Supplied material:

****************************************

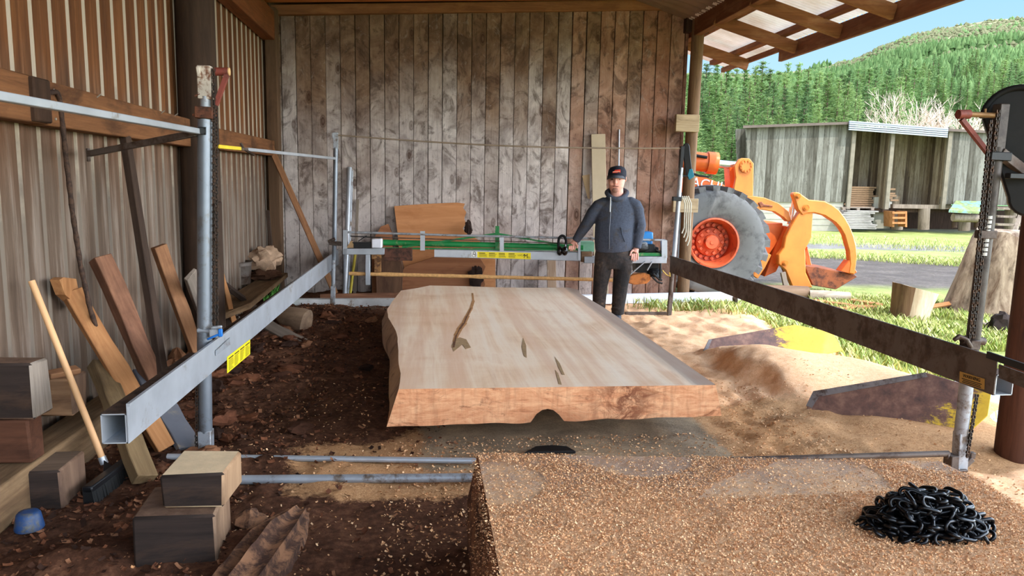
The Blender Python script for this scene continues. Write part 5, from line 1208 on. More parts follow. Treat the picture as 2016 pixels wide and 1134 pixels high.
blade((1588, 812), (1912, 862), [(1587, 798), (1601, 770), (1822, 733), (1852, 742), (1952, 772), (1945, 818), (1908, 852), (1850, 868), (1600, 830)], [(1587, 798), (1601, 770), (1822, 733), (1826, 742), (1612, 781), (1598, 803)], 'nearer rusty and yellow steel plate half buried in the sawdust', .45, plate_near)
blade((1384, 700), (1640, 700), [(1384, 693), (1396, 668), (1565, 639), (1640, 655), (1660, 690), (1520, 720), (1395, 716)], [(1384, 693), (1396, 668), (1402, 668), (1392, 692)], 'farther grey and yellow steel plate half buried in the sawdust', .45, plate_far)
mb = MB(); q_ = [pz(1812, 800, -.02), pz(1900, 735, -.02), pz(1990, 770, -.02), pz(1990, 850, -.02), pz(1880, 860, -.02)]; mb.prism(q_, (0, 0, -.02)); o = mb.build('plastic_sheet', plain('shade_blue_sheet', srgb(206, 222, 246), .3, 0, .05, 2, .05)); tag(o, 'pale bluish sheet lying on the ground beyond the yellow blade', 'sheet')  # blue of the sky-lit shade is put into the sheet's colour
lean('stub_post', 'short dark stub post in the grass behind the right rail', w_dark, pz(1448, 604, -.1), pz(1447, 585, .12) * 1.0, .06, .05, (0, -1, 0), 'post', None)
# ------------------------------------------------------------------ the man
PB = pz(1214, 634, 0.0); PN = -FH
def qm(px, py, off=0.0): return pP(px, py, PB + PN * off, PN)
pxm = (PB - CAM).dot(CF) / FPX * 1.0
def W(k): return k * pxm
skin_m = plain('skin', srgb(222, 164, 146), .6, 0, .12, 20, .1, .3)
hood_m, nt, b = new_mat('grey_blue_fleece'); g = N(nt); v = g.coord('Object')
g.l(g.mix(g.ramp(g.noise(v, 4, 9, .7, .5), [(.36, 1.0), (.5, 0.0)]), g.ramp(g.noise(v, 60, 5, .7), [(.3, srgb(50, 55, 67)), (.7, srgb(72, 78, 93))]), srgb(66, 60, 56)), b.inputs['Base Color']); b.inputs['Roughness'].default_value = .95
g.bump(g.noise(g.coord('Object', (1, 1, .7)), 5, 3, .5, .4), b, .55, .03)
trou_m, nt, b = new_mat('dirty_black_trousers'); g = N(nt); v = g.coord('Object')
f = g.noise(v, 5, 9, .7, .5); g.l(g.ramp(f, [(.42, srgb(34, 31, 31)), (.56, srgb(62, 52, 46)), (.70, srgb(132, 104, 80))]), b.inputs['Base Color']); b.inputs['Roughness'].default_value = .95
g.bump(g.noise(v, 14, 6, .7), b, .5, .02)
boot_m = plain('worn_boot', srgb(58, 62, 72), .6, 0, .25, 12, .2); cap_m = plain('navy_cap', srgb(30, 32, 44), .85, 0, .15, 10, .1); brim_m = plain('grey_brim', srgb(72, 74, 80), .85, 0, .15, 10, .1)
def remeshed(mb, name, mat, parent, vox, smooth_it=3, fac=.5):
    o = mb.build(name, mat, parent, True, 0, 180)
    r = o.modifiers.new('union', 'REMESH'); r.mode = 'VOXEL'; r.voxel_size = vox; r.use_smooth_shade = True
    if smooth_it:
        s_ = o.modifiers.new('soft', 'SMOOTH'); s_.iterations = smooth_it; s_.factor = fac
    return o
def ringtube(mb, rows, n=20):
    """rows of (px, py, half width px, half depth px, off)"""
    mb.tube([qm(r_[0], r_[1], W(r_[4])) for r_ in rows], 0, n, True, 0, [(W(r_[2]), W(r_[3])) for r_ in rows], FH)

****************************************

To do: Repeat the data exactly in full, omitting its pictures.

Solution for this task:
The Blender Python script for this scene continues. Write part 5, from line 1208 on. More parts follow. Treat the picture as 2016 pixels wide and 1134 pixels high.
blade((1588, 812), (1912, 862), [(1587, 798), (1601, 770), (1822, 733), (1852, 742), (1952, 772), (1945, 818), (1908, 852), (1850, 868), (1600, 830)], [(1587, 798), (1601, 770), (1822, 733), (1826, 742), (1612, 781), (1598, 803)], 'nearer rusty and yellow steel plate half buried in the sawdust', .45, plate_near)
blade((1384, 700), (1640, 700), [(1384, 693), (1396, 668), (1565, 639), (1640, 655), (1660, 690), (1520, 720), (1395, 716)], [(1384, 693), (1396, 668), (1402, 668), (1392, 692)], 'farther grey and yellow steel plate half buried in the sawdust', .45, plate_far)
mb = MB(); q_ = [pz(1812, 800, -.02), pz(1900, 735, -.02), pz(1990, 770, -.02), pz(1990, 850, -.02), pz(1880, 860, -.02)]; mb.prism(q_, (0, 0, -.02)); o = mb.build('plastic_sheet', plain('shade_blue_sheet', srgb(206, 222, 246), .3, 0, .05, 2, .05)); tag(o, 'pale bluish sheet lying on the ground beyond the yellow blade', 'sheet')  # blue of the sky-lit shade is put into the sheet's colour
lean('stub_post', 'short dark stub post in the grass behind the right rail', w_dark, pz(1448, 604, -.1), pz(1447, 585, .12) * 1.0, .06, .05, (0, -1, 0), 'post', None)
# ------------------------------------------------------------------ the man
PB = pz(1214, 634, 0.0); PN = -FH
def qm(px, py, off=0.0): return pP(px, py, PB + PN * off, PN)
pxm = (PB - CAM).dot(CF) / FPX * 1.0
def W(k): return k * pxm
skin_m = plain('skin', srgb(222, 164, 146), .6, 0, .12, 20, .1, .3)
hood_m, nt, b = new_mat('grey_blue_fleece'); g = N(nt); v = g.coord('Object')
g.l(g.mix(g.ramp(g.noise(v, 4, 9, .7, .5), [(.36, 1.0), (.5, 0.0)]), g.ramp(g.noise(v, 60, 5, .7), [(.3, srgb(50, 55, 67)), (.7, srgb(72, 78, 93))]), srgb(66, 60, 56)), b.inputs['Base Color']); b.inputs['Roughness'].default_value = .95
g.bump(g.noise(g.coord('Object', (1, 1, .7)), 5, 3, .5, .4), b, .55, .03)
trou_m, nt, b = new_mat('dirty_black_trousers'); g = N(nt); v = g.coord('Object')
f = g.noise(v, 5, 9, .7, .5); g.l(g.ramp(f, [(.42, srgb(34, 31, 31)), (.56, srgb(62, 52, 46)), (.70, srgb(132, 104, 80))]), b.inputs['Base Color']); b.inputs['Roughness'].default_value = .95
g.bump(g.noise(v, 14, 6, .7), b, .5, .02)
boot_m = plain('worn_boot', srgb(58, 62, 72), .6, 0, .25, 12, .2); cap_m = plain('navy_cap', srgb(30, 32, 44), .85, 0, .15, 10, .1); brim_m = plain('grey_brim', srgb(72, 74, 80), .85, 0, .15, 10, .1)
def remeshed(mb, name, mat, parent, vox, smooth_it=3, fac=.5):
    o = mb.build(name, mat, parent, True, 0, 180)
    r = o.modifiers.new('union', 'REMESH'); r.mode = 'VOXEL'; r.voxel_size = vox; r.use_smooth_shade = True
    if smooth_it:
        s_ = o.modifiers.new('soft', 'SMOOTH'); s_.iterations = smooth_it; s_.factor = fac
    return o
def ringtube(mb, rows, n=20):
    """rows of (px, py, half width px, half depth px, off)"""
    mb.tube([qm(r_[0], r_[1], W(r_[4])) for r_ in rows], 0, n, True, 0, [(W(r_[2]), W(r_[3])) for r_ in rows], FH)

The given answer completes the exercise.